Many of the articles on the passing of Steve Jobs highlighted his Stanford commencement speech and his gift for storytelling.
I raked the media coverage to see if anyone actually focused on his communications expertise.
A few did with the best one ironically coming from MIT’s media property, Technology Review.
David Zax penned a post simply titled, “Steve Jobs, Storyteller” which kicks off:
Among the many things that made Steve Jobs, who died yesterday, a genius was the fact that he was, at heart, a storyteller.
Later, Zax resurrects his 1985 interview in Playboy that I’d forgotten about.

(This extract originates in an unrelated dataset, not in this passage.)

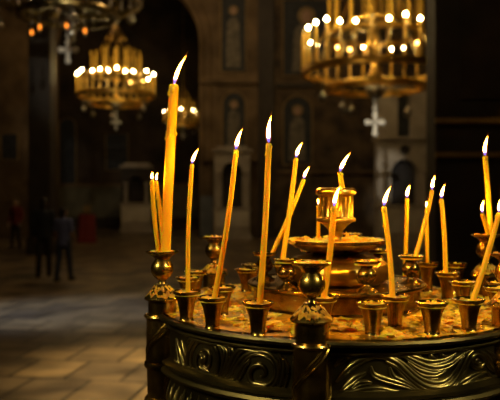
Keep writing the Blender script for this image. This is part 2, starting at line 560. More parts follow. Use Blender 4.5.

Check out these words from more than 25 years ago:
He is on a mission, preaching the Gospel of salvation through the personal computer, preferably one manufactured by Apple. He is an engaging pitchman and never loses an opportunity to sell his products, eloquently describing a time when computers will be as common as kitchen appliances and as revolutionary in their impact as the telephone or the internal-combustion engine.
What struck me reading this passage is he maintained this intensity for 25 plus years.
I think this quality often gets overlooked when it comes to storytelling in business.
And as discussed before, he consciously created scarcity as a technique to build drama.
But his intense care – “preaching the Gospel of salvation through the personal computer” – more than any quality explains how he did it.